EXERCISE TASK >> From the listing below, select every line where the word "pixels" appears.

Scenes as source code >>
☆ ☆ ☆ ☆ ☆

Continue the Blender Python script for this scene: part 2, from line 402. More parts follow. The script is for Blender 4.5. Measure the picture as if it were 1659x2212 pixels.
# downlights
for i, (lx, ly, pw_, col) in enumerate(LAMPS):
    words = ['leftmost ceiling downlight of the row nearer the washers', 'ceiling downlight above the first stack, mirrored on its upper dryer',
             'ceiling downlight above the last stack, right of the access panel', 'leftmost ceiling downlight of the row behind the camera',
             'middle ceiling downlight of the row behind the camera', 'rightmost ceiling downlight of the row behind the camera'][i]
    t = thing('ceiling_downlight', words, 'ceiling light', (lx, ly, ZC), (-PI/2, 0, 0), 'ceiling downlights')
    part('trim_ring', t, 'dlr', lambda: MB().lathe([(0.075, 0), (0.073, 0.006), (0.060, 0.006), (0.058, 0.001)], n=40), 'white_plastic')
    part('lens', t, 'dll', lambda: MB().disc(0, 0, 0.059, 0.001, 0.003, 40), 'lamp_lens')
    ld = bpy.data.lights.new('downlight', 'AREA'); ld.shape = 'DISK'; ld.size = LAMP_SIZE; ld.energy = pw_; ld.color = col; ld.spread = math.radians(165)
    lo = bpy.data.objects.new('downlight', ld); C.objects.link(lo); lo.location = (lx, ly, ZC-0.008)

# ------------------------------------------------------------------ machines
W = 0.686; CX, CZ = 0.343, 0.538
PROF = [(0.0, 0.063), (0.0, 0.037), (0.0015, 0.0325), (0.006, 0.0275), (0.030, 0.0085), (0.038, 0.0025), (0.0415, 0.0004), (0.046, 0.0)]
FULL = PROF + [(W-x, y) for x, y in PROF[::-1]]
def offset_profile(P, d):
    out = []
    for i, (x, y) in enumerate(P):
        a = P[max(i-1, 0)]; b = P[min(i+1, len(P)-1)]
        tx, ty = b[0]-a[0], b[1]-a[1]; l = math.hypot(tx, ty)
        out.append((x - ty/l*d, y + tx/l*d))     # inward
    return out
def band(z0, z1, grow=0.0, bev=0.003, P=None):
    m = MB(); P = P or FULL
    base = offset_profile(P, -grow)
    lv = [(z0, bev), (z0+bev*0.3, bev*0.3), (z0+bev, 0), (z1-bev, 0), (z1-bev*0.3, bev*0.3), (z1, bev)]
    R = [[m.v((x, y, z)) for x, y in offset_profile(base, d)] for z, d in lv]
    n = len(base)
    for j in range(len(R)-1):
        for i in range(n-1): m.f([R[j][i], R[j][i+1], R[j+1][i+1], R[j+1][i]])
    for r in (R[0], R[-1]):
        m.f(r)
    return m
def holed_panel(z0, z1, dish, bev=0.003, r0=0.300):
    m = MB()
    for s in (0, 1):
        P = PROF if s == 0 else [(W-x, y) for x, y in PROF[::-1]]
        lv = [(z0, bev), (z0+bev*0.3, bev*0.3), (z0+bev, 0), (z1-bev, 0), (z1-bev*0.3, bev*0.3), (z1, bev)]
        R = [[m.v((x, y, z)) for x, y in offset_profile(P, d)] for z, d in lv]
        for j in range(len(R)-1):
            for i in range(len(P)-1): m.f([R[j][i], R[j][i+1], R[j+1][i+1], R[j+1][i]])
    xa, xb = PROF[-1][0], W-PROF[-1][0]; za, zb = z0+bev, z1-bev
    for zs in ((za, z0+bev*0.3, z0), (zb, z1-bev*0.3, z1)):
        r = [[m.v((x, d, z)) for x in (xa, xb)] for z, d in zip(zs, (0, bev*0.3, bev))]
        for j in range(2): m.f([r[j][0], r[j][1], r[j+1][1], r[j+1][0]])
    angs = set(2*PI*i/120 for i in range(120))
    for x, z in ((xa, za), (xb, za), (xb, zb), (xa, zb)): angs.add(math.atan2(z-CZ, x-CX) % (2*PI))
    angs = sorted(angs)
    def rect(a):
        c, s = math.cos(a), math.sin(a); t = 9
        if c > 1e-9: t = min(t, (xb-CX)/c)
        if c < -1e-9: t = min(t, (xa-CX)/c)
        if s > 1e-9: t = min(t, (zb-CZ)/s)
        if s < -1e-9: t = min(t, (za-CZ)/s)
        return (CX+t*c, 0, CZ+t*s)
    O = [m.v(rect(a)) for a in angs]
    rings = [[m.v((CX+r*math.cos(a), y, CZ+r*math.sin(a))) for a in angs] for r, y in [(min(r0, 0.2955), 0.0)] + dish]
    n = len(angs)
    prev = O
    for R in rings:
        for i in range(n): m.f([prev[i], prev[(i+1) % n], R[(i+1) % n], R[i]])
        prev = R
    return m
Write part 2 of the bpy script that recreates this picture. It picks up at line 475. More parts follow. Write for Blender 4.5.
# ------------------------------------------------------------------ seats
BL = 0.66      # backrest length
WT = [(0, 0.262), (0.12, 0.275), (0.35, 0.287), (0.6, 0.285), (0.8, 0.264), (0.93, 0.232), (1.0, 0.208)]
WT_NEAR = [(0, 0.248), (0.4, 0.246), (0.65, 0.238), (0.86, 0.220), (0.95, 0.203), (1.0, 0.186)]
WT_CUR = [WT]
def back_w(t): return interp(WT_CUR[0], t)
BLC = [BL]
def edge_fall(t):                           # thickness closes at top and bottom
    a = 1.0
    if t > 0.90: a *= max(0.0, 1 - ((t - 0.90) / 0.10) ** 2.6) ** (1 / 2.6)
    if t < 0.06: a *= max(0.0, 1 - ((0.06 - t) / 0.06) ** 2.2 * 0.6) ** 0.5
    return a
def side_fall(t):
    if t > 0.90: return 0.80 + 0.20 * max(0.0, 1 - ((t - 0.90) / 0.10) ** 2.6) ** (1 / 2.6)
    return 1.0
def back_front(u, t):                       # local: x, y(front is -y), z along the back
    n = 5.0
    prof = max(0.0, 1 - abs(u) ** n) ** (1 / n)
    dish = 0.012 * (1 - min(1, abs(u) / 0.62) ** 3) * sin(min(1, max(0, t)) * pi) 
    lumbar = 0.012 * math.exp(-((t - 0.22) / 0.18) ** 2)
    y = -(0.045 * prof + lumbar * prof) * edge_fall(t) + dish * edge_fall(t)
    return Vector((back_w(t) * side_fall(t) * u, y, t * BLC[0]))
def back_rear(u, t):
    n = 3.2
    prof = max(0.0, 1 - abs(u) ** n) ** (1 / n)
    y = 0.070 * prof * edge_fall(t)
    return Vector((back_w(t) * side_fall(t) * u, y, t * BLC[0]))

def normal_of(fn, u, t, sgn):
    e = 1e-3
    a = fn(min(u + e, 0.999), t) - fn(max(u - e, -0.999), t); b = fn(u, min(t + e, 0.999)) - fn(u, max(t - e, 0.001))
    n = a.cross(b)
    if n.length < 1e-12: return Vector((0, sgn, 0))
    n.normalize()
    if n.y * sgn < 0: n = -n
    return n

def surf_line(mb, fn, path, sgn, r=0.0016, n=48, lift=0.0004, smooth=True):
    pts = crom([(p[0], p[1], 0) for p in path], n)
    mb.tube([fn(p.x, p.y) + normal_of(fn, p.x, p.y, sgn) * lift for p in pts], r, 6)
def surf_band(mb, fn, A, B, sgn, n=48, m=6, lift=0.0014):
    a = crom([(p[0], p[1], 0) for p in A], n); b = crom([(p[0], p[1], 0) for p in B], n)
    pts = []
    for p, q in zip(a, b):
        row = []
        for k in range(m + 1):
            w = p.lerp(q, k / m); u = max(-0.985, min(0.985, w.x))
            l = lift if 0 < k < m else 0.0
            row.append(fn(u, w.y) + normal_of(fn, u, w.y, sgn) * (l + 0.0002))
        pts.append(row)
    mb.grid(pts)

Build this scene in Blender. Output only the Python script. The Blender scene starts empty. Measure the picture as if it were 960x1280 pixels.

☆ ☆ ☆ ☆ ☆

THE OUTPUT >>
Continue the Blender Python script for this scene: part 2, from line 402. More parts follow. The script is for Blender 4.5. Measure the picture as if it were 1659x2212 pixels.
Build this scene in Blender. Output only the Python script. The Blender scene starts empty. Measure the picture as if it were 960x1280 pixels.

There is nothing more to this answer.